Lebih jauh lagi, ayat-ayat ini mengungkap bagaimana kaum Yahudi selalu mencari alasan untuk tidak beriman, bahkan ketika mukjizat yang sangat jelas di depan mata mereka. Mereka meragukan firman Allah dan mencari celah untuk menolaknya. Perilaku seperti ini menunjukkan adanya penyakit hati yang dalam, yaitu kesombongan dan ketidakmauan untuk tunduk pada kebenaran.

Allah SWT berfirman dalam ayat 87:

وَلَقَدْ آتَيْنَا مُوسَى الْكِتَابَ وَقَفَّيْنَا مِن بَعْدِهِ بِالرُّسُلِ ۖ وَآتَيْنَا عِيسَى ابْنَ مَرْيَمَ الْبَيِّنَاتِ وَأَيَّدْنَاهُ بِرُوحِ الْقُدُسِ ۗ أَفَكُلَّمَا جَاءَكُمْ رَسُولٌ بِمَا لَا تَهْوَىٰ أَنفُسُكُمُ اسْتَكْبَرْتُمْ ۖ فَفَرِيقًا كَذَّبْتُمْ وَفَرِيقًا تَقْتُلُونَ

(QS. Al Baqarah: 87) Dan sesungguhnya Kami telah mendatangkan kepada Musa Kitab (Taurat) dan Kami susulkan sesudahnya rasul-rasul, dan Kami berikan kepada (Isa) putera Maryam beberapa mukjizat serta Kami perkuat dia dengan Rohulkudus. Apakah setiap datang kepadamu rasul membawa sesuatu (pelajaran) yang tidak sesuai dengan keinginanmu lalu kamu menyombongi diri? Sebahagian kamu dituduh dusta dan sebahagian yang lain kamu bunuh.

Ayat ini secara tegas menunjukkan sifat kesombongan kaum Yahudi yang menolak rasul-rasul bahkan membunuh mereka jika membawa ajaran yang tidak sesuai dengan hawa nafsu mereka.

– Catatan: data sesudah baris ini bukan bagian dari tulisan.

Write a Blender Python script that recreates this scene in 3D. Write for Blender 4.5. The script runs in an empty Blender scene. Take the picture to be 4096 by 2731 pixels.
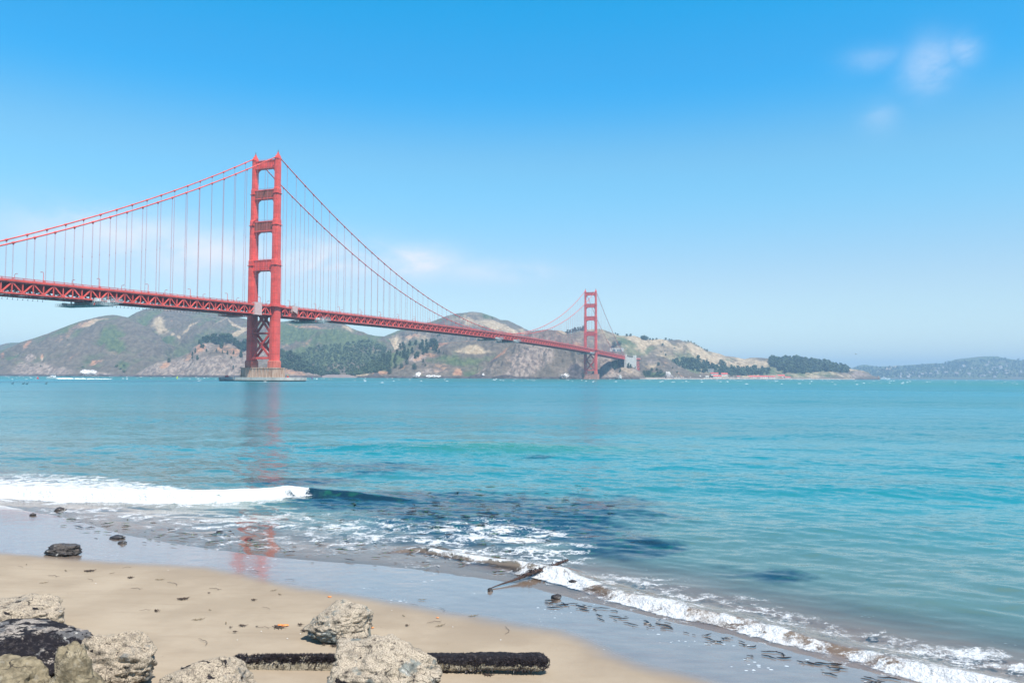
import bpy, math, random
import numpy as np
from mathutils import Vector, Matrix

random.seed(7)
RNG = np.random.default_rng(11)
scn = bpy.context.scene
col = scn.collection
R_ = math.radians

# ------------------------------------------------------------------ camera
H = 5.685
F_PX, CX, CY = 3099.3, 2048.0, 1365.5
PITCH, ROLL, YAW = 0.0453, 0.0048, 0.3582      # YAW: view axis west of the bridge axis
cam_d = bpy.data.cameras.new("camera")
cam_d.sensor_width = 36.0
cam_d.lens = F_PX / 4096 * 36.0
cam_d.clip_start = 0.1
cam_d.clip_end = 60000
cam = bpy.data.objects.new("camera", cam_d)
col.objects.link(cam)
C_F = Vector((0, math.cos(PITCH), math.sin(PITCH)))
_r = Vector((1, 0, 0)); _u = Vector((0, -math.sin(PITCH), math.cos(PITCH)))
C_R = _r * math.cos(ROLL) + _u * math.sin(ROLL)
C_U = _u * math.cos(ROLL) - _r * math.sin(ROLL)
cam.matrix_world = Matrix(((C_R.x, C_U.x, -C_F.x, 0), (C_R.y, C_U.y, -C_F.y, 0), (C_R.z, C_U.z, -C_F.z, H), (0, 0, 0, 1)))
scn.camera = cam

# ------------------------------------------------------------------ light
SUN = Vector((0.551 * math.cos(R_(60)), -0.834 * math.cos(R_(60)), math.sin(R_(60)))).normalized()
sd = bpy.data.lights.new("sun", 'SUN')
sd.energy = 4.2
sd.angle = R_(0.5)
sd.color = (1.0, 0.955, 0.89)
sun = bpy.data.objects.new("sun", sd)
col.objects.link(sun)
sun.rotation_euler = SUN.to_track_quat('Z', 'Y').to_euler()
sun.location = (0, -20, 60)
scn.view_settings.view_transform = 'Standard'
scn.view_settings.look = 'None'
scn.view_settings.exposure = 0.75
scn.view_settings.gamma = 1.0
HAZE_DENSITY = 1.30e-4

world = bpy.data.worlds.new("World")
scn.world = world
world.use_nodes = True


class NT:
    """small node-tree helper"""
    def __init__(s, tree):
        s.t = tree; tree.nodes.clear()
    def n(s, kind, props=None, **ins):
        nd = s.t.nodes.new(kind)
        for k, v in (props or {}).items():
            setattr(nd, k, v)
        for k, v in ins.items():
            s.set(nd, k, v)
        return nd
    def set(s, nd, k, v):
        if isinstance(k, str) and k.startswith('i') and k[1:].isdigit():
            sock = nd.inputs[int(k[1:])]
        else:
            sock = nd.inputs[k.replace('_', ' ')]
        if isinstance(v, bpy.types.NodeSocket):
            s.t.links.new(v, sock)
        elif isinstance(v, bpy.types.Node):
            s.t.links.new(v.outputs[0], sock)
        else:
            sock.default_value = v
    def math(s, op, a, b=0.0, c=None, clamp=False):
        nd = s.n('ShaderNodeMath', {'operation': op, 'use_clamp': clamp}, i0=a, i1=b)
        if c is not None:
            s.set(nd, 'i2', c)
        return nd.outputs[0]
    def ss(s, v, lo, hi, a=0.0, b=1.0):
        return s.n('ShaderNodeMapRange', {'interpolation_type': 'SMOOTHSTEP'}, Value=v, From_Min=lo, From_Max=hi, To_Min=a, To_Max=b).outputs[0]
    def lin(s, v, lo, hi, a=0.0, b=1.0):
        return s.n('ShaderNodeMapRange', {}, Value=v, From_Min=lo, From_Max=hi, To_Min=a, To_Max=b).outputs[0]
    def mix(s, f, a, b, mode='MIX'):
        nd = s.n('ShaderNodeMix', {'data_type': 'RGBA', 'blend_type': mode})
        s.set(nd, 'i0', f); s.set(nd, 'i6', a); s.set(nd, 'i7', b)
        return nd.outputs[2]
    def noise(s, vec, scale, detail=4.0, rough=0.55, dist=0.0):
        return s.n('ShaderNodeTexNoise', {}, Vector=vec, Scale=scale, Detail=detail, Roughness=rough, Distortion=dist).outputs[0]
    def mapv(s, vec, scale=(1, 1, 1), rot=(0, 0, 0), loc=(0, 0, 0)):
        return s.n('ShaderNodeMapping', {}, Vector=vec, Scale=scale, Rotation=rot, Location=loc).outputs[0]
    def attr(s, name):
        return s.n('ShaderNodeAttribute', {'attribute_name': name}).outputs['Fac']


def C4(r, g, b):
    return (r, g, b, 1.0)


w = NT(world.node_tree)
sky = w.n('ShaderNodeTexSky', {'sky_type': 'NISHITA', 'sun_disc': False, 'sun_elevation': math.asin(SUN.z),
                              'sun_rotation': math.atan2(SUN.x, SUN.y), 'altitude': 0.0, 'air_density': 1.0,
                              'dust_density': 0.2, 'ozone_density': 2.0})
wgeo = w.n('ShaderNodeTexCoord').outputs['Generated']
# clear-day colour balance of the sky by elevation
ramp = w.n('ShaderNodeValToRGB', {}, i0=w.n('ShaderNodeSeparateXYZ', {}, i0=wgeo).outputs[2])
ramp.color_ramp.interpolation = 'EASE'
SKY_BAL = [(0.0, (1.02, 1.08, 1.18)), (0.10, (1.06, 1.10, 1.08)), (0.254, (0.74, 1.35, 1.36)), (0.36, (0.16, 1.28, 1.62)), (0.45, (0.03, 1.36, 1.70)), (0.60, (0.95, 0.95, 0.98))]
els = ramp.color_ramp.elements
for i, (p_, c_) in enumerate(SKY_BAL):
    e_ = els[i] if i < 2 else els.new(p_)
    e_.position = p_; e_.color = [k / 2 for k in c_] + [1]
tint = w.mix(1.0, sky.outputs[0], w.mix(1.0, ramp.outputs[0], C4(2, 2, 2), 'MULTIPLY'), 'MULTIPLY')
# thin summer clouds, fixed by direction (infinitely far away)
cn = w.n('ShaderNodeSeparateXYZ', {}, i0=wgeo)
wn1 = w.noise(w.mapv(wgeo, (7, 7, 15)), 1.0, 8.0, 0.62, 0.4)
wn2 = w.noise(w.mapv(wgeo, (26, 26, 40)), 1.0, 6.0, 0.6, 0.2)


def dir_of(px, py):
    return (C_F + C_R * ((px - CX) / F_PX) - C_U * ((py - CY) / F_PX)).normalized()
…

Pelajaran untuk Umat Muslim

Kisah kaum Yahudi dalam Surat Al Baqarah ayat 75-100 memberikan banyak pelajaran berharga bagi umat Islam. Pertama, pentingnya keikhlasan dalam beriman, tidak terpengaruh oleh hawa nafsu dan keinginan duniawi. Kedua, larangan keras untuk memalsukan ajaran agama demi keuntungan pribadi. Ketiga, kewaspadaan terhadap penyakit hati seperti kesombongan, keras kepala, dan penolakan terhadap kebenaran, meskipun bukti telah jelas. Keempat, pentingnya untuk senantiasa bersyukur atas nikmat Allah dan menjaga perjanjian dengan-Nya.

Memahami ayat-ayat ini secara mendalam akan membentengi diri dari berbagai macam godaan dan penyimpangan, serta memperkuat keyakinan kita akan kebesaran dan keadilan Allah SWT. Ini adalah pengingat bahwa sejarah adalah guru terbaik, dan Al-Qur'an adalah penuntun yang tak ternilai harganya.